ARTH 389 Issues In Ethnocultural Art Histories: Interdisciplinary Responses to Pollution and Colonialism
- Instructor: Jasmine Sihra
In the last five years, the Canadian Arts sphere has seen an explosion of artworks, exhibitions, and other arts programming that explores the intersection of artistic practice, curatorial strategies, sustainability, pollution, and climate change. What is the lineage of these practices? This seminar explores three periods in Canadian art history where art and pollution intersect, focusing on research from both the Sciences and the Arts.
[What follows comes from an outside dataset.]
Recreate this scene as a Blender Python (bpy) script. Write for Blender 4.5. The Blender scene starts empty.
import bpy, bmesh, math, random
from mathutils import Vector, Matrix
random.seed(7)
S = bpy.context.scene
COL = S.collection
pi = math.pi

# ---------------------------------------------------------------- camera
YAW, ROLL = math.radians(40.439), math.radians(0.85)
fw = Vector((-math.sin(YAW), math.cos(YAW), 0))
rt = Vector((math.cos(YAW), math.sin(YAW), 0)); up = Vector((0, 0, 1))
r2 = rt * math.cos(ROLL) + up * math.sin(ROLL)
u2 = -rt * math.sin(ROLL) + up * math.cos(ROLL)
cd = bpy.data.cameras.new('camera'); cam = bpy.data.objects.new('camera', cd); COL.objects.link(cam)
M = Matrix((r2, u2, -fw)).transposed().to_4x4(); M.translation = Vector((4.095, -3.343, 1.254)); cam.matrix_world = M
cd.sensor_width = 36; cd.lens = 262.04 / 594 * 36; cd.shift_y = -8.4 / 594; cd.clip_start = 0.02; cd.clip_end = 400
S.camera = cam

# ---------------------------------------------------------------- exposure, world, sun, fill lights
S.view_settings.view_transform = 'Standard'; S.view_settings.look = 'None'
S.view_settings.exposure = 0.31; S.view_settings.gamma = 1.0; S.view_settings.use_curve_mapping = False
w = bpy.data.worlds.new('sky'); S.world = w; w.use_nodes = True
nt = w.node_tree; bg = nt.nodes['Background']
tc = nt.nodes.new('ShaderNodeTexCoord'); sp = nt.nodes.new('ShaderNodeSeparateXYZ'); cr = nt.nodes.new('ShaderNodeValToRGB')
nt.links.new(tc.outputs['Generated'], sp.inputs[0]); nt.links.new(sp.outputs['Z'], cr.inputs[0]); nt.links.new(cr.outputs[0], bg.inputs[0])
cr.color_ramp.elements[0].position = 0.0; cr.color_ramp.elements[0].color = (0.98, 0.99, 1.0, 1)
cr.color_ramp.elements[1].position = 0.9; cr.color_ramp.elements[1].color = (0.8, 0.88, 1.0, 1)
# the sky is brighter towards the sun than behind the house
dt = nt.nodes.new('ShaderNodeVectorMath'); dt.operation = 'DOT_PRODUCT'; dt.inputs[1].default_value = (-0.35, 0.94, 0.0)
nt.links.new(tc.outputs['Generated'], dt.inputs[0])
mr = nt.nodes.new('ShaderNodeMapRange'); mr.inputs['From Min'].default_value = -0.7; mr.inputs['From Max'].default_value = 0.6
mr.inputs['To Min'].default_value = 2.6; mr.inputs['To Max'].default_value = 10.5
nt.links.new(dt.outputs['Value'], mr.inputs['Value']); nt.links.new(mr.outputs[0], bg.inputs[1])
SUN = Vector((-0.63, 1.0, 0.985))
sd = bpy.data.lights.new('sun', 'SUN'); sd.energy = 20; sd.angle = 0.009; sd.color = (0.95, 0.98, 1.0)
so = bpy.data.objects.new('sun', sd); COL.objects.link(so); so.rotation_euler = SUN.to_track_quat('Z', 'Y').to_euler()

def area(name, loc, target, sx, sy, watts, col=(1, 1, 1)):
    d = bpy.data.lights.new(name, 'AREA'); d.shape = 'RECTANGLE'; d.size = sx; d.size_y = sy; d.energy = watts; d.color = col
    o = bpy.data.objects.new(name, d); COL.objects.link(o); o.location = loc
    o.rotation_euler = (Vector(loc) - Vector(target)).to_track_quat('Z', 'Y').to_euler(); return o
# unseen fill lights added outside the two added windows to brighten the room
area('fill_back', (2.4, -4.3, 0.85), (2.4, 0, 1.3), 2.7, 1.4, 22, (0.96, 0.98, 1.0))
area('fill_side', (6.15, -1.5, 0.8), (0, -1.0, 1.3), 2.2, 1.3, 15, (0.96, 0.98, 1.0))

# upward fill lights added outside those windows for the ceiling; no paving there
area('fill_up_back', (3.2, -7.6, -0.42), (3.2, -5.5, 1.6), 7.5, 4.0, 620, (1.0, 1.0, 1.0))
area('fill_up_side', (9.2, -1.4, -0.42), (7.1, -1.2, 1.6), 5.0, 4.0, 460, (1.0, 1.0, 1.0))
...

The majority of the course will survey a more recent period of 2012 to the present, covering artists and curators who express a relationship between pollution, colonialism, and climate change in their work through interdisciplinary research. These artists include Christina Battle (Black), Tsēma Igharas (Tahltan), Zoe Todd (Métis), Rajni Perera (Sri Lankan), and the interdisciplinary collective, The Synthetic Collective’s exhibition Plastic Heart: Surface all the way through (2021). The beginning of the course will cover two earlier periods: 1920 to 1990 where artists like the Group of Seven depicted nationalistic representations of the land and extractivist industries, like mining, and 1990-2012 where Indigenous artists in Canada exposed the relationship between the threats on Indigenous sovereignty and extractive industries, such as artists like Rebecca Belmore and Brian Jungen.